The Committee is authorized,
subject to the provisions of the Plan, to establish such rules and
regulations as it deems necessary or advisable for the proper
administration of the Plan and to take such other action in
connection with or in relation to the Plan as it deems necessary or
advisable. Each action made or taken pursuant to the Plan,
including interpretation of the Plan and the Awards granted
hereunder by the Committee, shall be final and conclusive for all
purposes and upon all persons, including, without limitation, the
Company and its Related Companies, the Committee, the Board, the
Officers and the affected employees of the Company and/or its
Related Companies and their respective successors in
interest.
Section 3. Stock
The stock to be issued under
the Plan pursuant to Awards shall be shares of Common Stock, $.25
par value, of the Company (the “Stock”). The Stock
shall be made available from treasury or authorized and unissued
shares of Common Stock of the Company. The total number of shares
of Stock that may be issued pursuant to Awards under the Plan,
including those already issued, may not exceed 40,000,000 shares
(subject to adjustment in accordance with Section 8). Shares
of Stock previously granted pursuant to Awards, but which are
forfeited pursuant to Section 5, below, shall be available for
future Awards.
Section 4.
Eligibility
Awards may be granted to
officers and key employees of the Company and its Related Companies
who have been employed by the Company or a Related Company (but
only if the Related Company is one in which the Company owns on the
grant date, directly or indirectly, either (i) 50% or more of
the voting stock or capital where such entity is not publicly held,
or (ii) an interest which causes the Related Company’s
financial results to be consolidated with the Company’s
financial results for financial reporting
purposes) for a reasonable period of
time determined by the Committee.

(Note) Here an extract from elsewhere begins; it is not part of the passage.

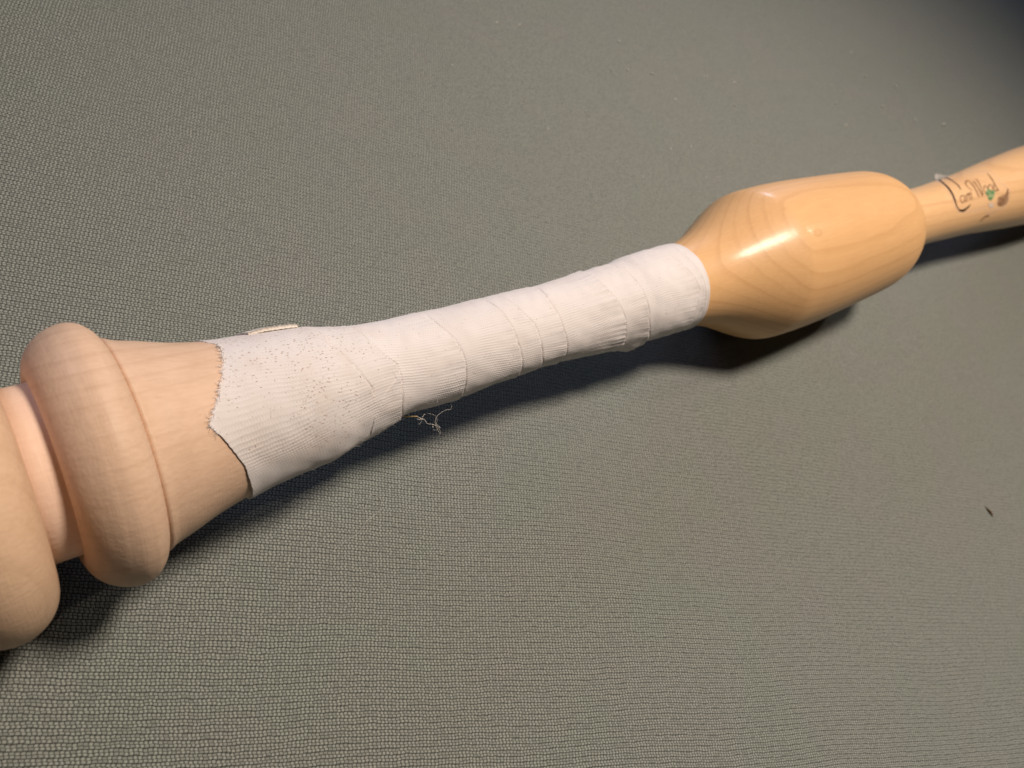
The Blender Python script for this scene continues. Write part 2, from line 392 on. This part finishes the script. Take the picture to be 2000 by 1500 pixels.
th = -180 + np.arange(NT) * 360.0 / NT
left = curve_at(LEFT, th, 0.0)
fray = np.clip((th + 26) / 6, 0, 1) * np.clip((40 - th) / 6, 0, 1)
left = left + fray * (noise1(th * 2.3, 3) * 0.30 + rng.normal(0, 0.08, NT)) + noise1(th * 0.35, 8) * 0.12
end = 182.0 + noise1(th * 0.04, 5) * 0.35
tt = np.linspace(0, 1, NS)
Sg = left[None, :] + (end - left)[None, :] * tt[:, None]; Tg = np.repeat(th[None, :], NS, 0)
Rg = tape_r(Sg)
rim = np.minimum(Sg - left[None, :], 60)
grime = np.zeros_like(Sg); turn = np.zeros_like(Sg)
for P, hgt, ramp, dr in EDGES:
    e = curve_at(P, th) + noise1(th * 0.3, int(P[0][0])) * 0.06
    t0, t1 = min(p[1] for p in P), max(p[1] for p in P)
    fade = 9 if len(P) == 5 else 40
    wt = np.clip((th - t0 + fade) / fade, 0, 1) * np.clip((t1 + fade - th) / fade, 0, 1)
    turn += (curve_at(P, th)[None, :] < Sg) * (1.0 if len(P) > 5 else 0.0)
    brk = np.clip(0.9 + 0.3 * noise1(th * 0.12, int(P[0][0]) + 9), 0.55, 1.15) * (dr > 0)
    wt = wt * (0.75 + 0.35 * noise1(th * 0.08, int(P[0][0]) + 50))
    d = (e[None, :] - Sg) * dr                      # > 0 on the covering layer
    stepf = np.clip(d / 0.2 + 0.5, 0, 1); stepf = stepf * stepf * (3 - 2 * stepf)
    hgt *= 1.35
    Rg += wt[None, :] * hgt * stepf * np.exp(-np.maximum(d, 0) / ramp)
    Rg -= (wt * brk)[None, :] * (0.08 + hgt * 0.42) * np.exp(-((d + 0.34) / 0.36) ** 2)
    g = np.exp(-((d + 0.22) / 0.38) ** 2) * (wt * np.clip(0.8 + 0.5 * noise1(th * 0.11, int(P[0][0]) + 31), 0.4, 1.2))[None, :]
    grime = np.maximum(grime, (dr > 0) * g * np.clip((th + 95) / 30, 0, 1)[None, :])
arcmm = np.radians(Tg) * (13.5 + (tape_r(Sg) - 13.5) * 0.8)
Rg += np.clip((Sg - left[None, :]) / 7, 0, 1) * 0.12 * noise2(Sg, arcmm, 11, 12, 0.1, 0.5) + 0.045 * noise2(Sg, arcmm, 12, 12, 0.6, 1.6)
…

The term “Related
Company” shall mean any corporation or other business
organization in which the Company owns, directly or indirectly,
20 percent or more of the voting stock or capital at the
applicable time.
Notwithstanding any other provision of
the Plan, Awards, including performance share unit awards, may only
be granted to employees if they are employed at the time the Award
is initially granted; however, Awards in the form of performance
share units or other share units may be settled in shares of Stock
after the employee’s termination of employment, if such
employee qualifies for such a settlement under the terms of the
Award.
No employee shall acquire pursuant to
Awards granted under the Plan more than twenty (20) percent of
the aggregate number of shares of Stock issuable pursuant to Awards
under the Plan.
Section 5. Awards
Except as otherwise
specifically provided in the grant of an Award, Awards shall be
granted solely for services rendered to the Company or any Related
Company by the employee prior to the date of the grant and shall be
subject to the following terms and conditions:
(a) The Stock subject to
an Award shall be forfeited to the Company if the employment of the
employee by the Company or Related Company terminates for any
reason (including, but not limited to, termination by the Company,
with or without cause) other than death, “Retirement”,
as hereinafter defined, provided that such Retirement occurs at
least five (5) years from the date of grant of an Award and
also provided that the employee has attained the age of 62, or
disability (within the meaning of Section 22(e)(3) of the
Internal Revenue Code of 1986, as amended), prior to a
“Change in Control” of the Company as hereinafter
defined. “Disability”, as used herein shall mean a
condition for which a Participant becomes eligible for and receives
a disability benefit under the long term disability insurance
policy issued to the Company providing Basic Long Term Disability
Insurance benefits pursuant to The Coca-Cola Company Health and
Welfare Benefits Plan, or under any other long term disability plan
which hereafter may be maintained by the Company, or for
individuals outside the United States, an applicable governmental
entity. “Retirement”, as used herein shall mean an
employee’s voluntarily leaving the employ of the Company or a
Related Company on a date which is on or after the earliest date on
which such employee would be eligible for an immediately payable
benefit pursuant to (i) for those employees eligible for
participation in the Company’s Supplemental Retirement Plan,
the terms of that Plan and (ii) for all other employees, the
terms of the Employees Retirement Plan (the “ERP”)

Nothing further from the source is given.